> _TASK BRIEF_
Look below for the line containing "Recreate this scene"; from there through the line containing "sun.rotation_euler = _sd.to_track_quat('Z', 'Y').to_euler()", both lines included, please set down each line exactly and nothing else.

==== EXTRACTED MATERIAL ====

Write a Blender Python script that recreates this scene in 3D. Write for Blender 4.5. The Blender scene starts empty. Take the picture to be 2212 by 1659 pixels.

====
==== EXTRACTED MATERIAL ====

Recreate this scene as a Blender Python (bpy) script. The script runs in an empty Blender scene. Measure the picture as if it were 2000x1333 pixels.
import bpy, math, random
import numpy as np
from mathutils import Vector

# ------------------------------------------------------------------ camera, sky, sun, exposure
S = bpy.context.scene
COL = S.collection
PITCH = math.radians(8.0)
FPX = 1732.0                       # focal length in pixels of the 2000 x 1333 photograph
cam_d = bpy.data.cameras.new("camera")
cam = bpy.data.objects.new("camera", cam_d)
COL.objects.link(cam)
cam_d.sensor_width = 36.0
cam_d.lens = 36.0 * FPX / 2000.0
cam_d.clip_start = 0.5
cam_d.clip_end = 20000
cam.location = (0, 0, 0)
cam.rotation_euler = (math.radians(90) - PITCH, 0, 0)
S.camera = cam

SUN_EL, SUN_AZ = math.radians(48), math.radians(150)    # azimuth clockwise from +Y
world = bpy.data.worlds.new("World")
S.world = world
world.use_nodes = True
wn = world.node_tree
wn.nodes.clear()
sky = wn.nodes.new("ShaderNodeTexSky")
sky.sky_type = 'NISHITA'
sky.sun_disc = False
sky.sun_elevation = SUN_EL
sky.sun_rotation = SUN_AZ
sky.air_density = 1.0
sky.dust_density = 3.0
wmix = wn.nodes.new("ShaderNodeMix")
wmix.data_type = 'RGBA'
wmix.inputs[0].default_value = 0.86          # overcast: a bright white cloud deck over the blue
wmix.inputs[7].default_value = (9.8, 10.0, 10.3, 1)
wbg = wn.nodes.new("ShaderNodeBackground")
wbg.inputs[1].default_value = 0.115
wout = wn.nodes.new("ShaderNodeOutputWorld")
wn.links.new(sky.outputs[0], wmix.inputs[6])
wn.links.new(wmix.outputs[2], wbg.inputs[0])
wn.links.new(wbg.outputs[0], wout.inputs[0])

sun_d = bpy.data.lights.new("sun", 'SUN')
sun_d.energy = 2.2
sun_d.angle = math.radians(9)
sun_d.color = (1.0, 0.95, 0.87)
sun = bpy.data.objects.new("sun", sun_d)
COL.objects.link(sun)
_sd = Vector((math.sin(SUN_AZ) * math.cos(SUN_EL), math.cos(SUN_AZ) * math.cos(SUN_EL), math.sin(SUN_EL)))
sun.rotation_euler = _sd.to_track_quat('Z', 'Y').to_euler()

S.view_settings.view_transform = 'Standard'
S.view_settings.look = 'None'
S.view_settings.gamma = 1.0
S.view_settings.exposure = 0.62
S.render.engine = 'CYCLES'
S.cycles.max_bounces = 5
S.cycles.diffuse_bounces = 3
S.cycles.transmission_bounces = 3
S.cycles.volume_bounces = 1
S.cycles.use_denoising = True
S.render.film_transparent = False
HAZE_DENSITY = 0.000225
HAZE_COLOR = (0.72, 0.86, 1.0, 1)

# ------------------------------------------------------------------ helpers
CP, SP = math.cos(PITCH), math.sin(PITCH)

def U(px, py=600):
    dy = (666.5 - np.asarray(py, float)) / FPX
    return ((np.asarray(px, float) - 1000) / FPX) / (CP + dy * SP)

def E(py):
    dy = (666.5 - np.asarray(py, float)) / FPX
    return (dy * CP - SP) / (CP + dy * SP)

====

> _WORKED SOLUTION_
Recreate this scene as a Blender Python (bpy) script. The script runs in an empty Blender scene. Measure the picture as if it were 2000x1333 pixels.
import bpy, math, random
import numpy as np
from mathutils import Vector

# ------------------------------------------------------------------ camera, sky, sun, exposure
S = bpy.context.scene
COL = S.collection
PITCH = math.radians(8.0)
FPX = 1732.0                       # focal length in pixels of the 2000 x 1333 photograph
cam_d = bpy.data.cameras.new("camera")
cam = bpy.data.objects.new("camera", cam_d)
COL.objects.link(cam)
cam_d.sensor_width = 36.0
cam_d.lens = 36.0 * FPX / 2000.0
cam_d.clip_start = 0.5
cam_d.clip_end = 20000
cam.location = (0, 0, 0)
cam.rotation_euler = (math.radians(90) - PITCH, 0, 0)
S.camera = cam

SUN_EL, SUN_AZ = math.radians(48), math.radians(150)    # azimuth clockwise from +Y
world = bpy.data.worlds.new("World")
S.world = world
world.use_nodes = True
wn = world.node_tree
wn.nodes.clear()
sky = wn.nodes.new("ShaderNodeTexSky")
sky.sky_type = 'NISHITA'
sky.sun_disc = False
sky.sun_elevation = SUN_EL
sky.sun_rotation = SUN_AZ
sky.air_density = 1.0
sky.dust_density = 3.0
wmix = wn.nodes.new("ShaderNodeMix")
wmix.data_type = 'RGBA'
wmix.inputs[0].default_value = 0.86          # overcast: a bright white cloud deck over the blue
wmix.inputs[7].default_value = (9.8, 10.0, 10.3, 1)
wbg = wn.nodes.new("ShaderNodeBackground")
wbg.inputs[1].default_value = 0.115
wout = wn.nodes.new("ShaderNodeOutputWorld")
wn.links.new(sky.outputs[0], wmix.inputs[6])
wn.links.new(wmix.outputs[2], wbg.inputs[0])
wn.links.new(wbg.outputs[0], wout.inputs[0])

sun_d = bpy.data.lights.new("sun", 'SUN')
sun_d.energy = 2.2
sun_d.angle = math.radians(9)
sun_d.color = (1.0, 0.95, 0.87)
sun = bpy.data.objects.new("sun", sun_d)
COL.objects.link(sun)
_sd = Vector((math.sin(SUN_AZ) * math.cos(SUN_EL), math.cos(SUN_AZ) * math.cos(SUN_EL), math.sin(SUN_EL)))
sun.rotation_euler = _sd.to_track_quat('Z', 'Y').to_euler()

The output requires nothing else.